During World War II, Latin American countries faced European trade disruptions and were forced to develop their markets to meet domestic needs and ensure economic security. Thus, many of these countries gained more political and economic autonomy, causing regions to reevaluate their national identity. Culturally, the arts flourished. Designers and artists took part in projects that reflected their countries’ nationalistic ideals, crafting works that encapsulated visions for the future. In particular, everyday households became a medium for artists to characterize the drastic changes that took place in political, economic, and social settings.
Upon entering the exhibition, viewers are welcomed by a bright vermilion wall bearing the exhibit’s name. To its left hangs Roberto Burle Marx’s Ibirapuera Park, Quadricentennial Gardens, project São Paulo Brazil (Plan, detail five) (1953), a colorful floor plan composed of visually varying rectangles within a larger, olive green clump. On a slightly elevated platform attached to the wall sits three pieces of furniture: Paulo Mendes de Rocha’s Paulistano Chair (1957), Oscar Niemeyer’s “Modulo” Low Table (1978), and Joaquim Tenreiro’s Three-Legged Chair (1947). These works introduce the eccentricity of Latino artists’ imaginations, as each piece of furniture differs in size, shape, and material, challenging the conventional structure of chairs or coffee tables.
One of the exhibit’s immediate standouts is Malittle Lounge Furniture (1966) by Chilean artist and former architect Roberto Matta. Four green polyurethane blocks resembling chairs are arranged to form a larger square, with a lemon-yellow footrest in the center. The fluidity of the furniture’s shapes creates a playful and unusual look, underscoring the avant-garde and contemporary influences that swept across Latin America at the time. The piece exudes unconventionality; it can be constructed into one larger whole and deconstructed into several pieces.
Delving deeper into the exhibition, viewers come across Cuban-Mexican designer Clara Porset’s Butaque (1957), a chair with a low, curved wooden frame and woven wicker. Traditionally, a butaque is made of animal skin, but Porset’s piece is made of wood and woven wicker, highlighting another traditional Mexican artistic practice drawn from pre-Hispanic Basketry making. Though the chair evokes comfort and contemporary design motifs, she preserves ancient processes by producing her work by hand, calling attention to scarcities in specific materials used by designers.
Porset was born in Matanzas, Cuba, to a wealthy family. She was able to study design abroad in the United States before traveling to Europe to work with faculty at the famed German art school Bauhaus. She eventually moved to Mexico, where she explored the nation’s traditional craft of the culturally significant chair and made her contemporary adaptations in comfort and design.
Another standout piece in the exhibition is Brazilian architect and designer Lina Bo Bardi’s Bowl Chair (1951). A simple but comfortable design, the Bowl Chair speaks for itself: a hemispherical chair made of steel and midnight blue fabric supported by four legs. Bardi’s chair balances both versatility and playfulness; the position of the hemisphere can be adjusted to the individual’s preference.
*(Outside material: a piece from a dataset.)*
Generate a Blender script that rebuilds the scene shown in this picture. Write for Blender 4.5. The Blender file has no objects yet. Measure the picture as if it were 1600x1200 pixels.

Filled with an assortment of avant-garde ideas, Crafting Modernity: Design in Latin America succeeds in immersing visitors into the contemporary, bustling realm of internal design. Despite the differences in their interpretations of modernization, these artists are all united by the common theme of the influence of and reactions to this new wave of industrialization in the cultural and social scene in Latin America. As Porset once wrote, “Design is only a result; its purpose is to cooperate in raising the general standard of living by bringing efficiency and artistry to one’s daily circumstances.”